The text is divided into four parts: “The Dreamers,” “The White Man’s Burden,” “Giants in the Earth,” and “The Dream and its Killers.”  In the first section, she reflects on growing up in the South, the palpable trouble of racism which even children could sense as a haunting presence.  Smith identifies the heart of this trouble, which she describes as being taught “to split my conscience from my acts and Christianity from southern tradition” (27).  She relates the story of a little white girl who was “living with a Negro family in a broken-down shack” (35).  After Smith’s family takes her in, it is discovered that “Janie is a little colored girl” (36).  This early experience taught Smith the arbitrariness of race.  After similar childhood recollections, she ends this section with a list of clippings of quotes from southern leaders, to show the kind of racist teachings all southern children grew up with.
In the second section, Smith looks more closely at the ways in which Christianity is implicated in the perpetuation of racism in the South.  In this way, she anticipates Flannery O’Connor’s idea of a Christ-haunted South, when she notes that, “Stories about haunted houses on the edges of town…merely took our minds off our own haunted lives and gave us reasons for our fears.  We gratefully accepted the ghosts because they gave names to our fears” (112).  It is in this section as well that Smith addresses the particularly southern peculiar relationship between white children and their black caretakers, as well as the effect it had on their white mothers.  This is a very Freudian section, directly blame to these twisted mother-child relationships for a multitude of “perversions”: “we know now that these women, forced by their culture and their heartbreak, did a thorough job of closing the path to mature geniality for many of their sons and daughters, and an equally good job of leaving little cleared detours that led downhill to homosexual and infantile green pastures, and on to alcoholism, neuroses, divorce, to race-hate and brutality, and to a tight inflexible mind that could not question itself” (153). 
This Freudian mode is continued in section three, where she seems to blame the South’s lack of education and rurality for its backwards beliefs.  She does identify how poor whites in the South have been, because of this lack of education, taught to hate non-whites and to blame them for their own poverty.  In this section she uses parables to more fully explain how these dynamics of hatred have been used by those in power to maintain racist hegemonic structures and institutions.  In the final section, she points to both the hope and the tragedy in the then-recent past.  Most interesting in this section is her indictment of the Agrarians in their complicity in maintaining the racist status quo:
there was a group of writers…who should have been on the side of change but were not.  No writers in literary history have failed their region as completely as these did.  They called themselves Fugitives; some preferred the name, Agrarians.  The were not so opposed to change, if I read them accurately, as opposed to what we were changing into.  With soft stinging denunciations, they took their stand against a future which they equated with the machine and industrial clatter; they felt the answer was to return to some sort of medieval pattern. (223)
After further discussion of the Fugitives failings and the problematic ways in which these ideas were inherent in New Criticism, Smith cogently summarizes their problem:
The basic weakness of the Fugitives’ stand, as I see it, lay in their failure to recognize the massive dehumanization which had resulted from slavery and its progeny, sharecropping and segregation, and the values that permitted these brutalities of spirit.  They did not see that the dehumanization they feared the machine and science would bring was a fait accompli in their own agrarian region. (225).
And to me, this is one of the greatest strengths of the book, one which I don’t think is emphasized enough.  People still situate the Agrarians as a seminal point of southern studies, and I think it needs to be emphasized that Smith early on was pointing out the similarities between their ideas and Hitler’s.  I know that many find her mixed genre form to be distracting, but the ideas are important enough that they should continue to be remembered.

Wednesday, May 16, 2012

Harriet Jacobs--Incidents in the Life of a Slave Girl (1861)

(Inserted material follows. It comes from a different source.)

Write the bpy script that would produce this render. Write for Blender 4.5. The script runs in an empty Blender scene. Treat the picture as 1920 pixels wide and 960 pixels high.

First published in 1861 under the pen name “Linda Brent,” Harriet wrote Incidents in the Life of a Slave Girl to appeal to a northern audience for the abolitionist cause.  It follows her escape from slavery in 1842 to her legal emancipation in 1852.  Jacobs was born to relatively well-off slaves and had a relatively happy childhood with them and then her grandmother, a slave with a somewhat independent income through her baking who wields a strong sense of moral power throughout the text.  Once her parents die, she is sold to the evil Dr. Flint, who pursues and threatens her sexually.  Jacobs calls upon the values of nineteenth century True Womanhood as she appeals to her audience of northern women, calling their attention to her inability to uphold these shared values, instilled in her by her grandmother, as a slave. 
Dr. Flint is a frightening threat: her “master, whose restless, craving, vicious nature roved about day and night, seeking whom to devour” who informs Jacobs that she “was made for his use, made to obey his command in every thing” (459).  In addition to her surprising frankness about the sexual dangers which Dr. Flint threatened, Jacobs is equally frank about the sexual relationship she has with Mr. Sands, a white man with whom she has two children.  In a candid aside to the reader, Jacobs admits that she chooses a sexual relationship with him, explaining that, “It seems less degrading to give one’s self, that to submit to compulsion” (501).  She asks for forgiveness, explaining that slaves should be judged differently, as slavery is an inherently corrupting system, which made her “prematurely knowing, concerning the evil ways of the world” (500). 
When Dr. Flint becomes too dangerous, Jacobs goes into hiding, staying in a secret compartment in a porch roof which was 9’x3’x7’ (at its highest part).  She stayed seven years in hiding, during which time Mr. Sands is able to take their daughter Ellen to Brooklyn.  Jacobs eventually is able to escape to Philadelphia by boat.  However, even after her escape north, she lives in fear of the Fugitive Slave Act and Dr. Flint’s relentless pursuit of her.  She works for Mrs. Bruce, even spending a year in London, caring for Mrs. Bruce’s daughter, where she experiences a more general freedom from racism than she has ever had.  Eventually, Jacobs’ freedom is bought by her new mistress Mrs. Bruce, despite Jacobs’ complete unwillingness to being purchased.  The text ends with her unfulfilled desires to have her children with her in their own home, and two more truth claims from white authors.
The narrative follows the typical pattern of the nineteenth century slave narrative: (1) loss of innocence (narrator realizes that she’s a slave); (2) realization of alternatives and formulation of resolve to be free; (3) escape (depending on when the narrative was written, will tell more or fewer details about the escape.  Pre-emancipation, fewer details were given); and (4) freedom.  It is prefaced by a truth claim by Lydia Maria Child, a well-respected white author of domestic guides.  Between 1760 and 1947, more than 200 book-length narratives were written; in total, more than 6,000 total exist.  While they were popular tools of propaganda, Jacobs was one of the first to focus on the dangers of slavery which were unique to female slaves, particularly their vulnerability to sexual abuse and rape.  Jacobs uses tropes of the sentimental novel—moralistic asides to her “Dear Reader,” and evocations of her desire to have her children at her own hearth.